Start of Data shown
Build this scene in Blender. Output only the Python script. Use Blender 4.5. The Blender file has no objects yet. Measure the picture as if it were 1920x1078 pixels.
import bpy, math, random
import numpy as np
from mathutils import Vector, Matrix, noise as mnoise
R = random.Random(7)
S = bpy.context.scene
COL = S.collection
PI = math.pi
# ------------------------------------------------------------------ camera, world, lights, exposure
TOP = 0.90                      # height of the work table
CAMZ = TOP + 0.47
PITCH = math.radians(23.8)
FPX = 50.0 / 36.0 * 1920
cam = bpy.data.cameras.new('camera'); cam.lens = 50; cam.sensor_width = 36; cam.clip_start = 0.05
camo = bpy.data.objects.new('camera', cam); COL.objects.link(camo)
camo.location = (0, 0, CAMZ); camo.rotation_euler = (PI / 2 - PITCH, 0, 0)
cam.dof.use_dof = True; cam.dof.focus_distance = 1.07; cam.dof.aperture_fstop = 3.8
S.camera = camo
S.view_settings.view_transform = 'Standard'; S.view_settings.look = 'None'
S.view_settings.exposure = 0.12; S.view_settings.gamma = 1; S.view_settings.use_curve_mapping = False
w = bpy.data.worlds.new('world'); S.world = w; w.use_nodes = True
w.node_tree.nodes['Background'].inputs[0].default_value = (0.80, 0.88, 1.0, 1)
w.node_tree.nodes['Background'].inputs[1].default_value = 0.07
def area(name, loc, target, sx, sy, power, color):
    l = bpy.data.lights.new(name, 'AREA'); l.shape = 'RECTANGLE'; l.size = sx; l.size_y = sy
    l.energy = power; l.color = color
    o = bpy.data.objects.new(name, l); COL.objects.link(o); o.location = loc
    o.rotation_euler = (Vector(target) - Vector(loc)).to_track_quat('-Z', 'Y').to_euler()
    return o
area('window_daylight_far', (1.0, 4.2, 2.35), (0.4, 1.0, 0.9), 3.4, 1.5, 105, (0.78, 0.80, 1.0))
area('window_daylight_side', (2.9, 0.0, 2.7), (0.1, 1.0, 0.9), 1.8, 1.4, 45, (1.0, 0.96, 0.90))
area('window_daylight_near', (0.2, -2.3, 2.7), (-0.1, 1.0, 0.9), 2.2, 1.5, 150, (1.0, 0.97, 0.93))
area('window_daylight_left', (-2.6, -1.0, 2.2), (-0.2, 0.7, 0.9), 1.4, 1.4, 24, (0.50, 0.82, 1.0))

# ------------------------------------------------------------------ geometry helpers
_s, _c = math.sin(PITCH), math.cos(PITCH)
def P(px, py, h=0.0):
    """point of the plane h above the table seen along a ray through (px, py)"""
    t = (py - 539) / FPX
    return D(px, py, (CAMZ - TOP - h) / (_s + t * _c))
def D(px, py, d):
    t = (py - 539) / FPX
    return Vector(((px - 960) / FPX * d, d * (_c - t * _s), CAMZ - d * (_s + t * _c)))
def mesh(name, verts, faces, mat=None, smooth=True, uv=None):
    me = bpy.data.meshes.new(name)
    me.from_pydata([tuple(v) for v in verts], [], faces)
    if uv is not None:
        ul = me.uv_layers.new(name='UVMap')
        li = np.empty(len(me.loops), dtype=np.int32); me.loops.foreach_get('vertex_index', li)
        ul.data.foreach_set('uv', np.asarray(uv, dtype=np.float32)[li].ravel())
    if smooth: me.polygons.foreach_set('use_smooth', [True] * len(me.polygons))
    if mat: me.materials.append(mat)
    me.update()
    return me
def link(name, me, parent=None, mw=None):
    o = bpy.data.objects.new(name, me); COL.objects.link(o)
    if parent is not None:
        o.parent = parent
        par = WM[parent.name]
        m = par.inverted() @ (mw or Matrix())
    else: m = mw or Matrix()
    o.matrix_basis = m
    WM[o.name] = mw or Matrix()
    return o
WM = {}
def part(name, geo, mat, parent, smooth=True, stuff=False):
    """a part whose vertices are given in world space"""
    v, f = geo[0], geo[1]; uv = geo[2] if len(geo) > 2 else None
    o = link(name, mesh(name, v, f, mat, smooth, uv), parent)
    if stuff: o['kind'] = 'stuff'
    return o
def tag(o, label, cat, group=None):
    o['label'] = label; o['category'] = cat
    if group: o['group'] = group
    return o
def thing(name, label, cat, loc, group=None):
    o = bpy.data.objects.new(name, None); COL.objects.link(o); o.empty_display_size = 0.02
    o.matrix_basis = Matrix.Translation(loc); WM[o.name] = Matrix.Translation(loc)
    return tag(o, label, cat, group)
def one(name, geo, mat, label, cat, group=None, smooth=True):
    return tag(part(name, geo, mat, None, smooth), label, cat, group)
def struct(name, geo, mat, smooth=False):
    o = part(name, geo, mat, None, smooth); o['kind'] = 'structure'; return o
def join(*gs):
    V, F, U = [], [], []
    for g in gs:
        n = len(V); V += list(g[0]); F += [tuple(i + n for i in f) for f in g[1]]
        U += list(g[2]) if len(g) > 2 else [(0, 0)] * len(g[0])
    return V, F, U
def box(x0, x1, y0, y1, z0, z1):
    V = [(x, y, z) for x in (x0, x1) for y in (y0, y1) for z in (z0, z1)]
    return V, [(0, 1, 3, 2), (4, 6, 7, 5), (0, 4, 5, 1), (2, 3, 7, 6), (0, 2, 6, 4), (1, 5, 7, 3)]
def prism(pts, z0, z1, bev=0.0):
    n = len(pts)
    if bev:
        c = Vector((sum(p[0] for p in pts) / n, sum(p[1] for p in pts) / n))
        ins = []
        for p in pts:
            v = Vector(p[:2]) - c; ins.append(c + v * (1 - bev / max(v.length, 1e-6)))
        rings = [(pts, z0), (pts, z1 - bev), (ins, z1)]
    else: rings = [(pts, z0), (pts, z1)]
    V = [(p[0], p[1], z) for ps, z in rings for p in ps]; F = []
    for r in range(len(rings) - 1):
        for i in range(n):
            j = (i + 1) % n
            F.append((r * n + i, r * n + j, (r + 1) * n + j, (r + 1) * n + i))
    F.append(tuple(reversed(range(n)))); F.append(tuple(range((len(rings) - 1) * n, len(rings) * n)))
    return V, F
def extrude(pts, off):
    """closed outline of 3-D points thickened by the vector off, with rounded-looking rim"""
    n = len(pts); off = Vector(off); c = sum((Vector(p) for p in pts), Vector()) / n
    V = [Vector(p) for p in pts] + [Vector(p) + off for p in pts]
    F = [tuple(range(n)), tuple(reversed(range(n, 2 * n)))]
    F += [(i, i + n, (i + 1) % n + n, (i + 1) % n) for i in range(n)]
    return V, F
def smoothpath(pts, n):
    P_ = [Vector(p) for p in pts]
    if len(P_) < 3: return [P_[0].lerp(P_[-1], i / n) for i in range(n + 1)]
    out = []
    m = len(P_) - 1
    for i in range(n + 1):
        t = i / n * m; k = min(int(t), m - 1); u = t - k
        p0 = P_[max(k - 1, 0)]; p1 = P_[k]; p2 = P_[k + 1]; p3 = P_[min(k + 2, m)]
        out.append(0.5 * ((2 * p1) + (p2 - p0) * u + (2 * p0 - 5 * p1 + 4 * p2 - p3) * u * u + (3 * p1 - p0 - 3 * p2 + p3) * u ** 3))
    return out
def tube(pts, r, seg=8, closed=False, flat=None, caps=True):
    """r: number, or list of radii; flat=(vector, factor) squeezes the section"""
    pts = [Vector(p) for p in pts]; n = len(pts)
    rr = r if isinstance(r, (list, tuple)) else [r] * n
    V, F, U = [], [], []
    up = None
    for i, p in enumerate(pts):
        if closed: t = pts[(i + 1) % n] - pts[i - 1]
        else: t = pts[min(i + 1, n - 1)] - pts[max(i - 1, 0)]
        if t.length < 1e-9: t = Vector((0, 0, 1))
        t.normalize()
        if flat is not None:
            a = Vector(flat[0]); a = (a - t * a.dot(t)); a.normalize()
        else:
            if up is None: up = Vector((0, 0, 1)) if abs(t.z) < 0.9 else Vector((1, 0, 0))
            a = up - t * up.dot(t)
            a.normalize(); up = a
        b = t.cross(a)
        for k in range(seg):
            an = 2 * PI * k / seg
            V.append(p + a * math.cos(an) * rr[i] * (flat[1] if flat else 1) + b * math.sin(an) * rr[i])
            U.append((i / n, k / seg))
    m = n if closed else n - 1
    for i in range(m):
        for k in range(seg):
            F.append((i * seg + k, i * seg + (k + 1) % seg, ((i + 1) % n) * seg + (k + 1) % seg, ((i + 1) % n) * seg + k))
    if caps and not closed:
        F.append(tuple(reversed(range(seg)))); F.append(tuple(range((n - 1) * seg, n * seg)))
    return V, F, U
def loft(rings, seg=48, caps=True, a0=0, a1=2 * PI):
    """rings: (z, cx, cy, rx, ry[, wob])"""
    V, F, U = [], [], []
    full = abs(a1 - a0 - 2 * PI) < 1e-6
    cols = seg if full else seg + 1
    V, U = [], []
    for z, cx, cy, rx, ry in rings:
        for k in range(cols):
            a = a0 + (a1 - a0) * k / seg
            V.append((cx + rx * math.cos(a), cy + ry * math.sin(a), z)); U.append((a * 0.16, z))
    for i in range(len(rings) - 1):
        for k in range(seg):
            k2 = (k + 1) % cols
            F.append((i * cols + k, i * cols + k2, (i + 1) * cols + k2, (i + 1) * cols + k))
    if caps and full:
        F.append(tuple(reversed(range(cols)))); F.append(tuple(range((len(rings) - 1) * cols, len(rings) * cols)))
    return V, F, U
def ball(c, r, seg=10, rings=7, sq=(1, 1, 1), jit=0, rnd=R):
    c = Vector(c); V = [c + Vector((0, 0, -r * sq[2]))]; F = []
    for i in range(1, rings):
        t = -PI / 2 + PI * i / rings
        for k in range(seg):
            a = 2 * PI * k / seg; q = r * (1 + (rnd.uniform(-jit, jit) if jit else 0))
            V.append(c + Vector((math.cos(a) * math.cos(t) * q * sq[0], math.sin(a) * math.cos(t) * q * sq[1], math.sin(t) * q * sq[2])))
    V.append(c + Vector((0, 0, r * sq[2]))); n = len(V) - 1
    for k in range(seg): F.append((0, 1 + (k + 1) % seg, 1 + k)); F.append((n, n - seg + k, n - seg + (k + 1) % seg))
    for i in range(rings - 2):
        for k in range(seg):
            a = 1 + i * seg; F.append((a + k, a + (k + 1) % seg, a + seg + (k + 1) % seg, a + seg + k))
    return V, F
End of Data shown
▶ [Exercise goal]: Copy out only the lines running from the beginning of the data to the line with "(0.50, 0.82, 1.0))", both ends included.

▶ [Answer for this exercise]:
Build this scene in Blender. Output only the Python script. Use Blender 4.5. The Blender file has no objects yet. Measure the picture as if it were 1920x1078 pixels.
import bpy, math, random
import numpy as np
from mathutils import Vector, Matrix, noise as mnoise
R = random.Random(7)
S = bpy.context.scene
COL = S.collection
PI = math.pi
# ------------------------------------------------------------------ camera, world, lights, exposure
TOP = 0.90                      # height of the work table
CAMZ = TOP + 0.47
PITCH = math.radians(23.8)
FPX = 50.0 / 36.0 * 1920
cam = bpy.data.cameras.new('camera'); cam.lens = 50; cam.sensor_width = 36; cam.clip_start = 0.05
camo = bpy.data.objects.new('camera', cam); COL.objects.link(camo)
camo.location = (0, 0, CAMZ); camo.rotation_euler = (PI / 2 - PITCH, 0, 0)
cam.dof.use_dof = True; cam.dof.focus_distance = 1.07; cam.dof.aperture_fstop = 3.8
S.camera = camo
S.view_settings.view_transform = 'Standard'; S.view_settings.look = 'None'
S.view_settings.exposure = 0.12; S.view_settings.gamma = 1; S.view_settings.use_curve_mapping = False
w = bpy.data.worlds.new('world'); S.world = w; w.use_nodes = True
w.node_tree.nodes['Background'].inputs[0].default_value = (0.80, 0.88, 1.0, 1)
w.node_tree.nodes['Background'].inputs[1].default_value = 0.07
def area(name, loc, target, sx, sy, power, color):
    l = bpy.data.lights.new(name, 'AREA'); l.shape = 'RECTANGLE'; l.size = sx; l.size_y = sy
    l.energy = power; l.color = color
    o = bpy.data.objects.new(name, l); COL.objects.link(o); o.location = loc
    o.rotation_euler = (Vector(target) - Vector(loc)).to_track_quat('-Z', 'Y').to_euler()
    return o
area('window_daylight_far', (1.0, 4.2, 2.35), (0.4, 1.0, 0.9), 3.4, 1.5, 105, (0.78, 0.80, 1.0))
area('window_daylight_side', (2.9, 0.0, 2.7), (0.1, 1.0, 0.9), 1.8, 1.4, 45, (1.0, 0.96, 0.90))
area('window_daylight_near', (0.2, -2.3, 2.7), (-0.1, 1.0, 0.9), 2.2, 1.5, 150, (1.0, 0.97, 0.93))
area('window_daylight_left', (-2.6, -1.0, 2.2), (-0.2, 0.7, 0.9), 1.4, 1.4, 24, (0.50, 0.82, 1.0))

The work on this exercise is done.